Mr. Spitzer’s rise has no doubt been helped by the failures of the Republicans on Governor Pataki’s watch – and by the fact that many Republicans don’t seem to appreciate the nature of the problem in the state. Senator Bruno is actually criticizing his own party’s candidate, John Faso, for painting too pessimistic a view of the upstate economy. But New Yorkers know things aren’t going right in their state. Mr. Spitzer has managed to out-Republican some of the Republicans’ own leadership. He’s for the death penalty. He supports lifting the state’s cap on charter schools, though there are still questions about whether he’d require unionization of charter-school teachers. He opposed rolling 50,000 home healthcare workers onto the state payroll and is against the bills of attainder aimed at Wal-Mart. He purports to be opposed to tax increases, even though the technicalities of his STAR proposal belie that claim.
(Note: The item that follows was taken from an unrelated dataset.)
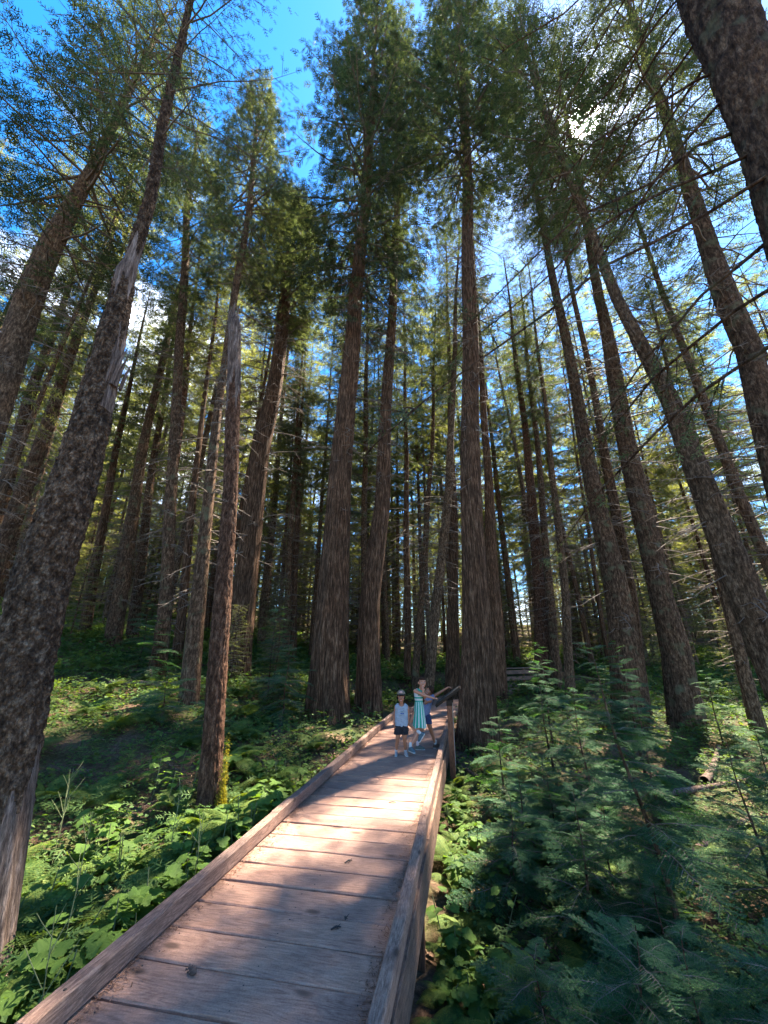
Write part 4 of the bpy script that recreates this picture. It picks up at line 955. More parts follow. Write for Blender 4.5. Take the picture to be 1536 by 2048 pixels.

Once all this is sorted out today and we head into the general election, we’d like to think that Mr. Faso’s long record will come into focus. He is right on just about every issue, and has demonstrated over his career in Albany that he’s one of the few Republican lawmakers in New York to hew to principles. His greatest weakness this cycle has been his party, from Governor Pataki’s clumsy effort to crown William Weld as the Republican nominee to Mr. Bruno’s bizarre disputations on the condition of the upstate economy. After today the candidates will have the opportunity to put intra-party strife behind them and the rest of New Yorkers will look for the real differences in policy between the two parties led by two brilliant men.